Sound instruction: New Orleans music teacher is up for a Grammy

ByKim Singletary

Read the full article at TheAdvocate.com >

Next Sunday, Feb. 12, music superstars like Beyoncé, Rihanna and Kanye West will be among those at the 59th annual Grammy Awards at the Staples Center in Los Angeles. Joining them may be a face more familiar to many New Orleans students: Keith Hart, music director at KIPP Believe College Prep Middle School in the Hollygrove neighborhood.

Hart is one of only 10 music educators in the country to be named finalists for the Grammy Music Educator Award. Created by the Recording Academy and Grammy Foundation in 2014, the award is designed to recognize the role music educators play both in creating the musical talent celebrated each year and in the daily lives of students in the U.S.

Hart, who founded the KIPP music program 11 years ago, said it was designed to focus on teaching both “the fundamentals of music and the fundamentals of being a good human being.” His goal: to transform lives through music.
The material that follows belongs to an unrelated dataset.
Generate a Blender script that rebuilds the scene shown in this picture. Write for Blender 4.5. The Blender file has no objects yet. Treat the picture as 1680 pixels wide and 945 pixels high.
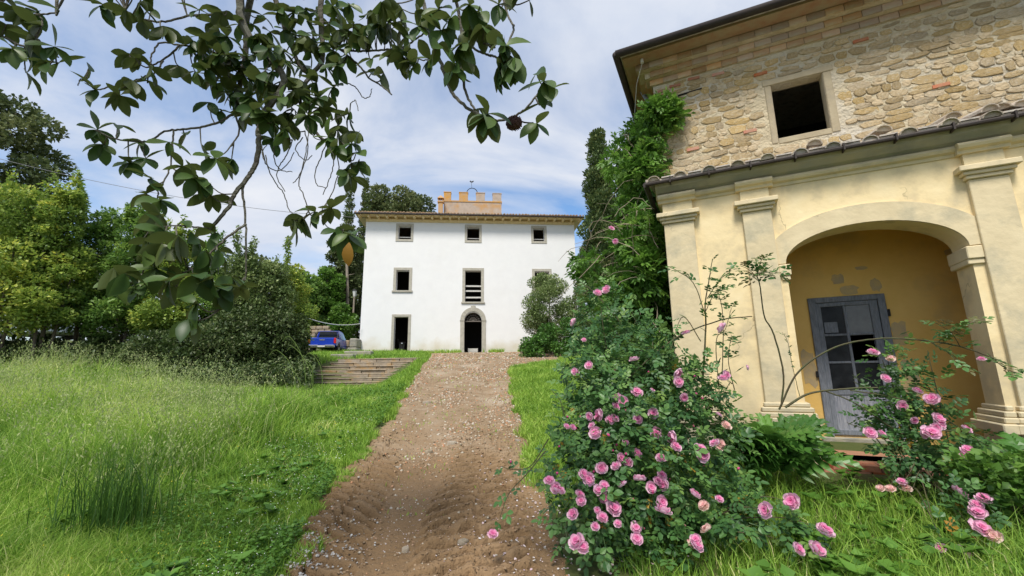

As Hart helps students tackle the challenges of learning to read music and play an instrument, he’s also helping them to see the parallels in tackling the challenges in their lives, whether that’s a parent who was killed or is in jail, or just the daily pressures and struggles of middle school life.

When Hart was nominated for the honor last March, he was one of more than 3,300 educators hailing from all 50 states under consideration. That list is now down to 10 finalists, and Hart is the only one from Louisiana.

If he wins, he not only gets to attend the Grammys to receive his prize but he also walks away with $10,000 for his school. The final decision will be announced next week.

“That is money that could really be useful in broadening the impact of music education in the school,” Hart said.

A New Orleans native, Hart said he loves working with middle school students, as it was in middle school that he fell in love with music.

“I attended Charles J. Colton — which is now a KIPP school, actually — and it was in that program that I learned not only music, but the intangibles like a love of self and culture and community,” Hart said. “I knew that someday I wanted to continue that legacy — that focus on truth, goodness and beauty.”

Hart has been widely recognized for his work, with recent accolades including the Kipp National Excellence in Teaching Award; Band Director of the Year District VI of the Louisiana Music Educators Association for three years; and Exemplary Music Program from Festival Disney.

Hart also was featured as the lead band director, Mr. Lecour, in HBO’s hit series “Treme.”

Although he is excited about the Grammy opportunity — and the $1,000 honorarium and matching $1,000 grant for KIPP Believe that he will receive for being a finalist — Hart said he is most proud of the difference his program has made, and continues to make, in the lives of local youth.

Among his successes are former students who now play with Wynton Marsalis or study obstetrics at LSU.

“We’ve had colleges come in to recruit our middle school students,” he said, adding, “but even for the ones that don’t continue on in music, the lessons they learn can be applied to anything. No matter what, they all come out knowing they can face any challenge that comes their way.”

Nominations are now being accepted for the 2018 Grammy Music Educator Award at grammymusicteacher.com. Nominations can be made by anyone, and teachers can nominate themselves.